Problem description → Reproduce from the records below, with no pictures, exactly the lines between the one containing "Generate a Blender" and the one containing "SC.camera = camo", inclusive.

(Rows from a 3D scene dataset)
━━━━━━━━━━━━━━━━
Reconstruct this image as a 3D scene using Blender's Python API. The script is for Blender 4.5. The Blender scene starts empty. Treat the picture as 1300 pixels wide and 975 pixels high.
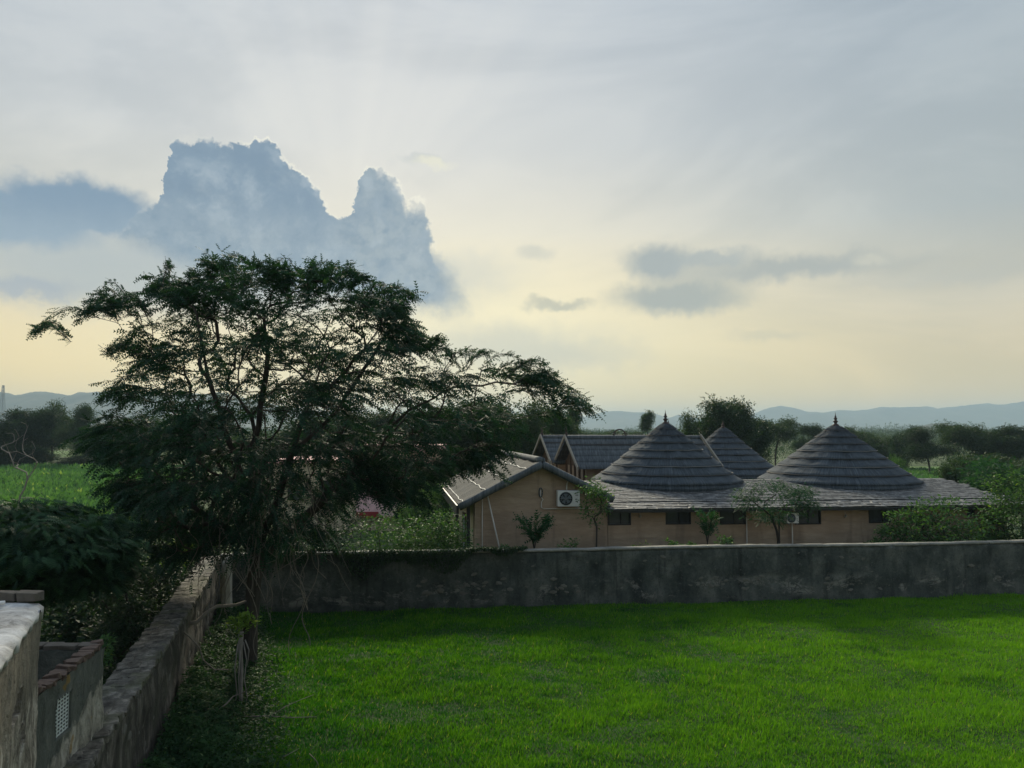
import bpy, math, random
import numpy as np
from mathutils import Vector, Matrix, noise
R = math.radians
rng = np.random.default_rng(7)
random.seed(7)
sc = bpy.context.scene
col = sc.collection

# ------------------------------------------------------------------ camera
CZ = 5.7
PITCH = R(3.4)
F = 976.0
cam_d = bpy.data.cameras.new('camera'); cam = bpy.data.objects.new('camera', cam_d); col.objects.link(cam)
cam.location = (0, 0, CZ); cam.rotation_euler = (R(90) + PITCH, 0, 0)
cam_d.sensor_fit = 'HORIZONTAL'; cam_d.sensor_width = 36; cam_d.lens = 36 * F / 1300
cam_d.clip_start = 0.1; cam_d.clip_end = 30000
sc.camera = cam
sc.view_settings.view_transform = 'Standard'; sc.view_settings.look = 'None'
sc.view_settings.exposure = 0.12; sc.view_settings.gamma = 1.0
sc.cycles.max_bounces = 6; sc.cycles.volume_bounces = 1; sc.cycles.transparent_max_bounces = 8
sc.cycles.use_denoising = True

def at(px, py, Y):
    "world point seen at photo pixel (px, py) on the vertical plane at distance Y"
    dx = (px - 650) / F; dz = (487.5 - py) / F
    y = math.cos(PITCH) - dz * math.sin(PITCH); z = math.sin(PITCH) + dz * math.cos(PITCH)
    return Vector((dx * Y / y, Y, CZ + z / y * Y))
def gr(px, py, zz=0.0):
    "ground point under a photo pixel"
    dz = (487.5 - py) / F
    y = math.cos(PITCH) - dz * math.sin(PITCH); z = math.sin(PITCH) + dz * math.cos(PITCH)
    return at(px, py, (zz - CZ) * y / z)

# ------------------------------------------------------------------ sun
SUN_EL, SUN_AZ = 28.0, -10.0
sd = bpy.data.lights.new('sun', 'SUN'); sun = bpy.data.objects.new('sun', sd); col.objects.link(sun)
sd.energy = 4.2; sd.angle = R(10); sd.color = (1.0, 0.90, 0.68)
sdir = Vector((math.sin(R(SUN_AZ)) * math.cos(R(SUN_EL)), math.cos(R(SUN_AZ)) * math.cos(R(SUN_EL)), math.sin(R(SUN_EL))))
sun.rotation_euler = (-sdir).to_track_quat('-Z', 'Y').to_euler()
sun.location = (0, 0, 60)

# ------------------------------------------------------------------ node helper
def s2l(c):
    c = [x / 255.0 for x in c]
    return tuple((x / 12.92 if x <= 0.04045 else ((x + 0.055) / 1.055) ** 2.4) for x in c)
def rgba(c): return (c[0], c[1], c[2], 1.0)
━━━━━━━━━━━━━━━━
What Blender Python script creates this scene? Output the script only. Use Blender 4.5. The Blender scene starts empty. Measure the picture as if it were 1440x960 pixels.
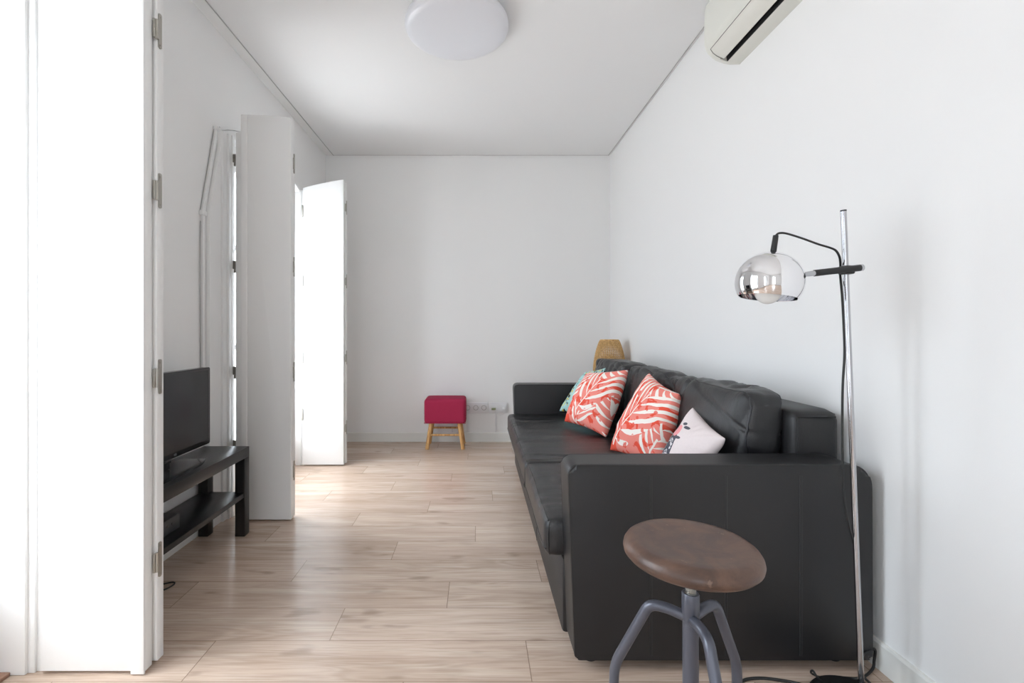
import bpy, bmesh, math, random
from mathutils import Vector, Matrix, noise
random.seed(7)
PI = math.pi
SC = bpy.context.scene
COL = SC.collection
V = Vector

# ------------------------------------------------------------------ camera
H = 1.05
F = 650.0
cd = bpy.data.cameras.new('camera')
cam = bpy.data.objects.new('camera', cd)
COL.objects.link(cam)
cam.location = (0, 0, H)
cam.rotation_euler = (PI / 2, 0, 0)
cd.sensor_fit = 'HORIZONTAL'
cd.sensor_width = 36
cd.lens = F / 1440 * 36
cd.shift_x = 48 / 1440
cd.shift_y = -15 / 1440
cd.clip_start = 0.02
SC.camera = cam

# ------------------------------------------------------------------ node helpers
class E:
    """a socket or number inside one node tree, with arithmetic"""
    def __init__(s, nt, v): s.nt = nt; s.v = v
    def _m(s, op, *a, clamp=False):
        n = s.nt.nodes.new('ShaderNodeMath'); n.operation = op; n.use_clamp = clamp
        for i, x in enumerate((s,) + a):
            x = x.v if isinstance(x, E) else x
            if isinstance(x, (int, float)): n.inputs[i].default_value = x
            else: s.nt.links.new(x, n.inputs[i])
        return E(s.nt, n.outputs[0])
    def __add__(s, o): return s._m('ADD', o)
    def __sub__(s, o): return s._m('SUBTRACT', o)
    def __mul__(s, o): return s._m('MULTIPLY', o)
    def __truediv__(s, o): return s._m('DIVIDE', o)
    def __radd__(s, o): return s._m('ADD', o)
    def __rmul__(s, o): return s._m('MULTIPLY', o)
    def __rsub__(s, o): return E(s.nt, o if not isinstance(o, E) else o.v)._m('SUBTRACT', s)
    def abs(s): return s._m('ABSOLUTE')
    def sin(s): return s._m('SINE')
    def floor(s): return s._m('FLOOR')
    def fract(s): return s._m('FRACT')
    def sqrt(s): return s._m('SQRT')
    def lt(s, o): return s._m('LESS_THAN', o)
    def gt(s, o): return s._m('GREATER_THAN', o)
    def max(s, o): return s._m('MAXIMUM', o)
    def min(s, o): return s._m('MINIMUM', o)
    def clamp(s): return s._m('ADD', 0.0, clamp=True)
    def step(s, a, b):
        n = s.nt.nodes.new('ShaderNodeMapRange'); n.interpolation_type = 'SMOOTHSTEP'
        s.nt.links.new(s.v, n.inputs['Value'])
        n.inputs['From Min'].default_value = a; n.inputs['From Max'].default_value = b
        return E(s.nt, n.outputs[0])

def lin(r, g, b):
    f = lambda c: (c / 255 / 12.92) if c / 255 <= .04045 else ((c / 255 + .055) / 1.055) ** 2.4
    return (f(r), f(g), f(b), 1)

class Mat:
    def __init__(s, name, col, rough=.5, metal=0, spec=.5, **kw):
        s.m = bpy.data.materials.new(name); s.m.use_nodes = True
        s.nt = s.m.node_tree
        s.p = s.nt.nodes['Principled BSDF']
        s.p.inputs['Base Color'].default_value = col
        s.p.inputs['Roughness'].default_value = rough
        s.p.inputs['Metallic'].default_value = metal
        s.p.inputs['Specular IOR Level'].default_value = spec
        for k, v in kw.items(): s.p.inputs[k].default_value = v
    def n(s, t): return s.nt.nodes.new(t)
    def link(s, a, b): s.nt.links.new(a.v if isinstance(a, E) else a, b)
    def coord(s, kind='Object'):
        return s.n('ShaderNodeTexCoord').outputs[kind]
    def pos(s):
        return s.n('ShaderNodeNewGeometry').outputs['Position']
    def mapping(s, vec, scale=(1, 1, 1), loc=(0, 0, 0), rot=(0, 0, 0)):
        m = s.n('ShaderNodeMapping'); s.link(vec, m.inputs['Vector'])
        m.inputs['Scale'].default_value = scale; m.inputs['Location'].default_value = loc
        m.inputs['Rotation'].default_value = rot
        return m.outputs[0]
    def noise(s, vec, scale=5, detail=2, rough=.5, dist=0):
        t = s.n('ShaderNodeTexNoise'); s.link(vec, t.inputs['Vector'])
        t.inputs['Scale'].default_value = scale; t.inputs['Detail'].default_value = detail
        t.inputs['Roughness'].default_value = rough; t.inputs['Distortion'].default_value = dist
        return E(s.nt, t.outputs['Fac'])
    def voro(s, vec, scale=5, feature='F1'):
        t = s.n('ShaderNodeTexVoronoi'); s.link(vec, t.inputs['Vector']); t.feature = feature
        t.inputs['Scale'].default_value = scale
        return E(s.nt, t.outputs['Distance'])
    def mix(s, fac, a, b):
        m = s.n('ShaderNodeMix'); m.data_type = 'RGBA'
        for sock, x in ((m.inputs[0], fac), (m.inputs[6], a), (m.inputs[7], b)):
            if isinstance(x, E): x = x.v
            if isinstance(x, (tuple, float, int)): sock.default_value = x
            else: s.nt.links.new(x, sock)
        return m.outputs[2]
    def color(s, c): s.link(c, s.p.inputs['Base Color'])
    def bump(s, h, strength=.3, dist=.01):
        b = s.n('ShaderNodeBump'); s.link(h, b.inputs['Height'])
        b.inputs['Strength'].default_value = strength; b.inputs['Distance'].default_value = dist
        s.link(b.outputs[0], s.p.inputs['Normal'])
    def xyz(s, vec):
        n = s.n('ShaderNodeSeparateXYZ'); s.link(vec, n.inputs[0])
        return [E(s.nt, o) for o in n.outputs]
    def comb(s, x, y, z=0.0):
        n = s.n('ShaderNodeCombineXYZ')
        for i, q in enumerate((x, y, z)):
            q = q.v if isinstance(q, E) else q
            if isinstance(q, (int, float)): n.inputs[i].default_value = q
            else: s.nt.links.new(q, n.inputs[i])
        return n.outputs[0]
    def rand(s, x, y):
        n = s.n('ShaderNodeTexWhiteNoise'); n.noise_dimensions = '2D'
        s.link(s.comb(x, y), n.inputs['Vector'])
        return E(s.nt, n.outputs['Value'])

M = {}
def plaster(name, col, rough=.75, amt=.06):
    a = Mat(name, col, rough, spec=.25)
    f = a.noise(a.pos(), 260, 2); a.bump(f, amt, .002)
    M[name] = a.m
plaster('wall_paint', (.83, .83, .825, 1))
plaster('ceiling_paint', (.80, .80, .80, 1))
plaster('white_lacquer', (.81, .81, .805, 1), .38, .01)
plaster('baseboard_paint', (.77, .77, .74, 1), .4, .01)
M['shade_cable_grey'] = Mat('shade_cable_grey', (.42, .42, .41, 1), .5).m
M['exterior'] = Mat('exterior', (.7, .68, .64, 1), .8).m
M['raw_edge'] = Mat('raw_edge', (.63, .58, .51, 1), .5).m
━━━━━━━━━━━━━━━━
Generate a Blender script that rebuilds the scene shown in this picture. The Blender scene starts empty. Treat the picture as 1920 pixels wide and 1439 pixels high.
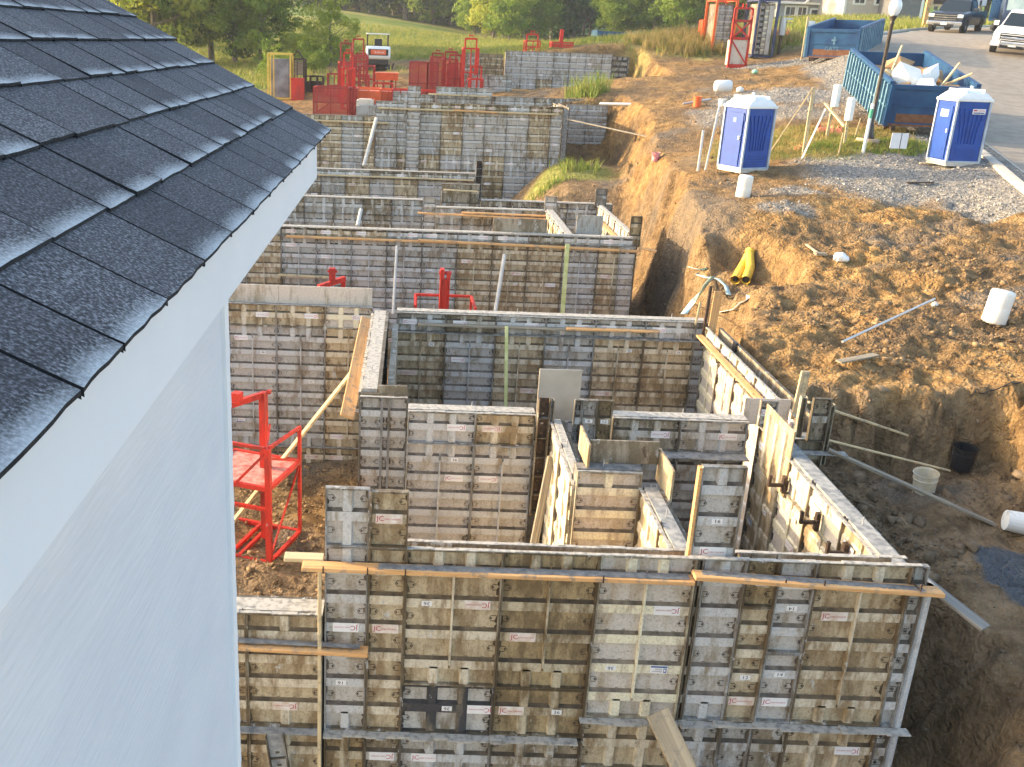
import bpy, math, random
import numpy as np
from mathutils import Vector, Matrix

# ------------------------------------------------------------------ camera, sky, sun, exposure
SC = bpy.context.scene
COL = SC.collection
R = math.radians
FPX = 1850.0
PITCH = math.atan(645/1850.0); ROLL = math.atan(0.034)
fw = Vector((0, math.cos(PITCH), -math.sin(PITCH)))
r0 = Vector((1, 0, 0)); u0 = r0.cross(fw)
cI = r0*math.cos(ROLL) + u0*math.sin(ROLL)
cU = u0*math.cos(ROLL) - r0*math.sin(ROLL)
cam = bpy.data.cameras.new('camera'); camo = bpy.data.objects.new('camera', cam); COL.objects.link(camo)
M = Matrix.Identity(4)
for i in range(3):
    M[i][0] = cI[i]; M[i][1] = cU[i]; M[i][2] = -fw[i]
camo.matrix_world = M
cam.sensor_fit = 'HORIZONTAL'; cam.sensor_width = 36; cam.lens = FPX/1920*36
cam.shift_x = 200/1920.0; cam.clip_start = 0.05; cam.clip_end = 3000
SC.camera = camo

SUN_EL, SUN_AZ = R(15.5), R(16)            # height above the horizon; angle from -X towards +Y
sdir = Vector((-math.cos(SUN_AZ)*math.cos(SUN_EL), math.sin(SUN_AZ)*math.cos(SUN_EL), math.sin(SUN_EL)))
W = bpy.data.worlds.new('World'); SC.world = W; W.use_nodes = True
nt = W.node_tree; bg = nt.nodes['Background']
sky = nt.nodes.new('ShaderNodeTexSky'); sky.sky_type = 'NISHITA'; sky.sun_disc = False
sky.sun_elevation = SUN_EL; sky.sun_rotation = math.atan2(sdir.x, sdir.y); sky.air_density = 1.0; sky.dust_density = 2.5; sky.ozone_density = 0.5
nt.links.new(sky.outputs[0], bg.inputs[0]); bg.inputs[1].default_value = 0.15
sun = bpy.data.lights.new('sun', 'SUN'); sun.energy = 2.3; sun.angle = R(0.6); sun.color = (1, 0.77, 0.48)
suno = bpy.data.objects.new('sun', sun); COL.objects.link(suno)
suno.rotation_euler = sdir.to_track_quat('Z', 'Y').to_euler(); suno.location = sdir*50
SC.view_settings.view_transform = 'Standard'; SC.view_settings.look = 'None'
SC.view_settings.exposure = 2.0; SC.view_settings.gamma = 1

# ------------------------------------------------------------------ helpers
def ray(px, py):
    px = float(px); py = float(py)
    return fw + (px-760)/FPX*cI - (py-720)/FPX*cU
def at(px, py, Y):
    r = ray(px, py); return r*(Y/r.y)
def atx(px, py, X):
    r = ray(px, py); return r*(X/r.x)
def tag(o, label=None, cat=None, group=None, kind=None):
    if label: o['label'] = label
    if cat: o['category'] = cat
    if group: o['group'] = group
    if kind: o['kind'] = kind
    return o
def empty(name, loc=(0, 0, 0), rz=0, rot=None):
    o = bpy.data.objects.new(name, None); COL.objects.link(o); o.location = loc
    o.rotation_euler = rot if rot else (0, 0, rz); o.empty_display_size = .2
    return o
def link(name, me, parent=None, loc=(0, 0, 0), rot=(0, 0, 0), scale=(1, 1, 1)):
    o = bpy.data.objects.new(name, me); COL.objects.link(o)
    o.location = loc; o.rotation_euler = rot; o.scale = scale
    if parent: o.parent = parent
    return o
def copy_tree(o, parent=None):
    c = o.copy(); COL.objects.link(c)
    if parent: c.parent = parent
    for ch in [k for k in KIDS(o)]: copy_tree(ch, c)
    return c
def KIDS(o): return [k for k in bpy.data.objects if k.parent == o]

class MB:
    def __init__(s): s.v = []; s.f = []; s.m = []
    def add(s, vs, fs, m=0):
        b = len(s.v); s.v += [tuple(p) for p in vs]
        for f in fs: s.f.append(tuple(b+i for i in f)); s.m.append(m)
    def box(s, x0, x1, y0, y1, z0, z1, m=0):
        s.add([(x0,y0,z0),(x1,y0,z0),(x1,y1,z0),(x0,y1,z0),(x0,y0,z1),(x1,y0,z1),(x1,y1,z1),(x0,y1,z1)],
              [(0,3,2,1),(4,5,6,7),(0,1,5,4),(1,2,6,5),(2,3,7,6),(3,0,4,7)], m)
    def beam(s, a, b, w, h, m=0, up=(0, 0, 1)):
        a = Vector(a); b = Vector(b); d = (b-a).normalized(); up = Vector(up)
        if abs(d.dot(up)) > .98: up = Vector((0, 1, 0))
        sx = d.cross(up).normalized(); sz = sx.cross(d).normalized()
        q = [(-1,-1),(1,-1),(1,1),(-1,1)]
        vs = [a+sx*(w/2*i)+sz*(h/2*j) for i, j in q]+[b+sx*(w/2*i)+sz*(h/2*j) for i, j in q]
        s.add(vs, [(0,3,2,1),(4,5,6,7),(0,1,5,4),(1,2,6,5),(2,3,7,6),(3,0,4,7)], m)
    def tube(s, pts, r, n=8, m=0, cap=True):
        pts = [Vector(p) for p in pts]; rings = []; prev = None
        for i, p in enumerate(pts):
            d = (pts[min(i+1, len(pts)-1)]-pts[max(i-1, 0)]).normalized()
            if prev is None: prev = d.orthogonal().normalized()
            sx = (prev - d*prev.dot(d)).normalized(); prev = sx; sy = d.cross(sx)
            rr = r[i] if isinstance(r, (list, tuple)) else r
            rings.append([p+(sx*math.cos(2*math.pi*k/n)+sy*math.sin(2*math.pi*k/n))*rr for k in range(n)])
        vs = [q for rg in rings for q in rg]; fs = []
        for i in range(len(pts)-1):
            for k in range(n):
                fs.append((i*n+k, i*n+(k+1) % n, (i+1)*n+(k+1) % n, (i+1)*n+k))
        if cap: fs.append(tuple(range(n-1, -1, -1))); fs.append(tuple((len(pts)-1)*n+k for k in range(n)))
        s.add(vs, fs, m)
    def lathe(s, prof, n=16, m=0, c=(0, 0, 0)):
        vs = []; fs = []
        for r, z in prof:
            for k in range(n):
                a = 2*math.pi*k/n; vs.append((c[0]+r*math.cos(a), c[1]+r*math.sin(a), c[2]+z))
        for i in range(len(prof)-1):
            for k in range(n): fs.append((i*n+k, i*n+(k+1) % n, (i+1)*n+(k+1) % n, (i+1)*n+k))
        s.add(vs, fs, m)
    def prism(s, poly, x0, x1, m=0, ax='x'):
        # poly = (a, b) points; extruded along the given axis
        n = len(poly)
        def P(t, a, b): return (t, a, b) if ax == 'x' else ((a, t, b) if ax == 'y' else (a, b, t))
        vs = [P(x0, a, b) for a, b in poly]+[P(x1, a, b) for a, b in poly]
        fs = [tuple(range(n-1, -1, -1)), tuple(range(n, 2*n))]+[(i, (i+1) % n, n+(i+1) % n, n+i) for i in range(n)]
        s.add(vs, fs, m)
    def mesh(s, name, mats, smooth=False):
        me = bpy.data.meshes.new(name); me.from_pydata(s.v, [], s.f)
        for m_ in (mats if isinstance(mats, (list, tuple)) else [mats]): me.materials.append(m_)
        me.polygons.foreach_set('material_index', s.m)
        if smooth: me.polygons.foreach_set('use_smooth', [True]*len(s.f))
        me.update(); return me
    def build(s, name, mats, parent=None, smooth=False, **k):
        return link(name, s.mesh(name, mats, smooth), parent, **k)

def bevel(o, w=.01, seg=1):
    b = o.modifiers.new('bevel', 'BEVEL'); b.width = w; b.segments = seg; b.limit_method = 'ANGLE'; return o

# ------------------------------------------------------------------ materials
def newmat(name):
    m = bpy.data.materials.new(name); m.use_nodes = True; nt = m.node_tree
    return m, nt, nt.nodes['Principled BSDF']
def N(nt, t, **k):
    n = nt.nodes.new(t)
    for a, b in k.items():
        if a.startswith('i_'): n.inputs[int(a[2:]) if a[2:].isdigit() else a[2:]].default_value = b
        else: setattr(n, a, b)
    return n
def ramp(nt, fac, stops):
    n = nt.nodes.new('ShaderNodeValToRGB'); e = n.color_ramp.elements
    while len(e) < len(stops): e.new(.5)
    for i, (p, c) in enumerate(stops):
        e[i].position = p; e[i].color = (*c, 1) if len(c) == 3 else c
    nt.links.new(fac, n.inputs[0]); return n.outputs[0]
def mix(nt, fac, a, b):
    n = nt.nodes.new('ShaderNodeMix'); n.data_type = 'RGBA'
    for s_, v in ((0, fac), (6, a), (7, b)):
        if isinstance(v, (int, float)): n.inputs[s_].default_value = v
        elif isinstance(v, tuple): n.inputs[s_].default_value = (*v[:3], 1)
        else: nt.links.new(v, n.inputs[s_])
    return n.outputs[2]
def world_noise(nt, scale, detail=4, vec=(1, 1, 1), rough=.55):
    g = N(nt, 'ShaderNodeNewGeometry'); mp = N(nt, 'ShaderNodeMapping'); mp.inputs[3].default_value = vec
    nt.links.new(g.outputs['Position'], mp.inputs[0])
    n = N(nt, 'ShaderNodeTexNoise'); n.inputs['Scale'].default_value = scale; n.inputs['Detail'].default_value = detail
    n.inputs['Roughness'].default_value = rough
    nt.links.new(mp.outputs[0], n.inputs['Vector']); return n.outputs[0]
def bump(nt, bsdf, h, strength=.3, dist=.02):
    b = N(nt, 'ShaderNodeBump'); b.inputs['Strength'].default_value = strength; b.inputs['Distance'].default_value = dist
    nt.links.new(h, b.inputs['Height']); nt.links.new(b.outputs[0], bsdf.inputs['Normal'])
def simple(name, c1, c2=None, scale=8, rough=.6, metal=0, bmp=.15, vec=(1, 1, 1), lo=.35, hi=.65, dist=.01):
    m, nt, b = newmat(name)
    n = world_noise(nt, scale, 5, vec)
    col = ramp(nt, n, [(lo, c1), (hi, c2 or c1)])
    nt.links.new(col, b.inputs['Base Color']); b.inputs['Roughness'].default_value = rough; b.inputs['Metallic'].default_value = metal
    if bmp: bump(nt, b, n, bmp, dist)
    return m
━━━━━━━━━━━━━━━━
Solution below →
Generate a Blender script that rebuilds the scene shown in this picture. The Blender scene starts empty. Treat the picture as 1920 pixels wide and 1439 pixels high.
import bpy, math, random
import numpy as np
from mathutils import Vector, Matrix

# ------------------------------------------------------------------ camera, sky, sun, exposure
SC = bpy.context.scene
COL = SC.collection
R = math.radians
FPX = 1850.0
PITCH = math.atan(645/1850.0); ROLL = math.atan(0.034)
fw = Vector((0, math.cos(PITCH), -math.sin(PITCH)))
r0 = Vector((1, 0, 0)); u0 = r0.cross(fw)
cI = r0*math.cos(ROLL) + u0*math.sin(ROLL)
cU = u0*math.cos(ROLL) - r0*math.sin(ROLL)
cam = bpy.data.cameras.new('camera'); camo = bpy.data.objects.new('camera', cam); COL.objects.link(camo)
M = Matrix.Identity(4)
for i in range(3):
    M[i][0] = cI[i]; M[i][1] = cU[i]; M[i][2] = -fw[i]
camo.matrix_world = M
cam.sensor_fit = 'HORIZONTAL'; cam.sensor_width = 36; cam.lens = FPX/1920*36
cam.shift_x = 200/1920.0; cam.clip_start = 0.05; cam.clip_end = 3000
SC.camera = camo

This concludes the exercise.